Published online by Cambridge University Press: 20 December 2023
Theoretical frameworks can be enabling, or they can be straitjackets. If I seek to fit the facts to suit my chosen theoretical frameworks, then both my theory and my research outputs are impoverished. In the philosophy of science, it is well known that it is quite normal for theoretical paradigms to persist even when reality shows them wanting. We should, instead, be flexible about our theoretical frameworks and not try to impose them on recalcitrant facts. I am mindful, of course, that these “facts” are constructed by our theoretical frames and our methodologies. The research terrain is fluid, and we need to be prepared to say when something is not working. Finally, I think we should bear in mind Foucault's challenge to normative understandings of what makes critique legitimate: “Critique doesn't have to be the promise of a deduction which concludes: this then is what needs to be done. It should be an instrument for those who fight, those who resist and those who refuse what is.” There has been a tendency in engaged research on social movements to conflate the role of analysis with what Foucault refers to as preaching “this is what needs to be done”.

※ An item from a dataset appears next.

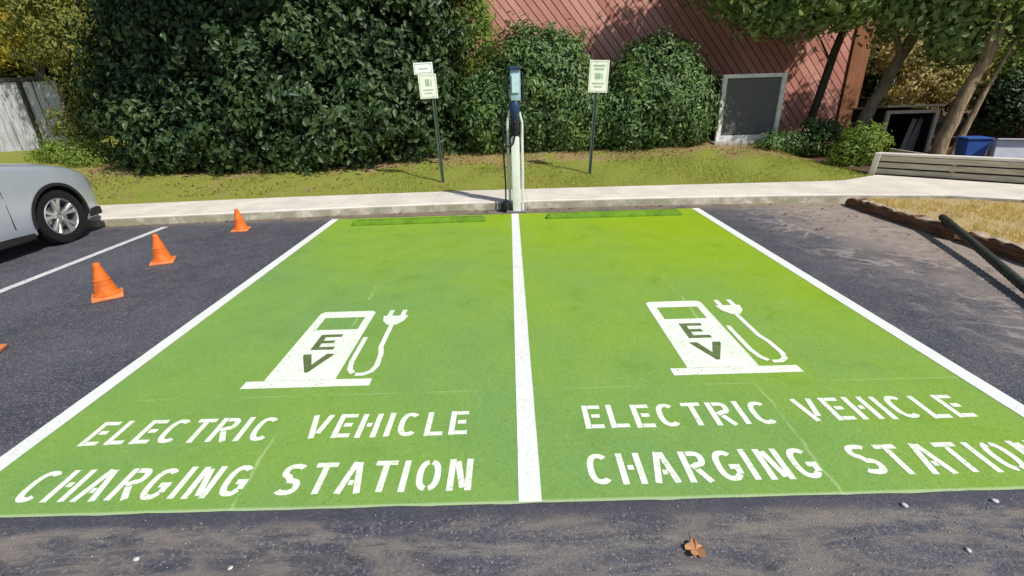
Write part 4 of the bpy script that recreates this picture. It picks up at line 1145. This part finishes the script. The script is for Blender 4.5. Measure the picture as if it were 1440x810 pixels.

The theoretical frameworks considered here are the largely dominant North American social and political science perspectives developed since the 1950s, the European post-1968 “new social movement” (NSM) approach and, finally, the various Latin American options developed to overcome the shortcomings of both these external perspectives.
North American
Orthodox Marxist and socialist theorists had long occupied themselves with social movements in their own particular way, but in the academic milieu they were somewhat under-studied until the 1970s. The socialist tradition was, on the whole, quite instrumental in its approach and it largely looked at why the working class had not fulfilled its allotted historical role. In the first half of the twentieth century the main academic frame related to what we would now call social movements studies, focused on “collective behaviour”, whereby individuals were seen to react emotionally to situations outside their control.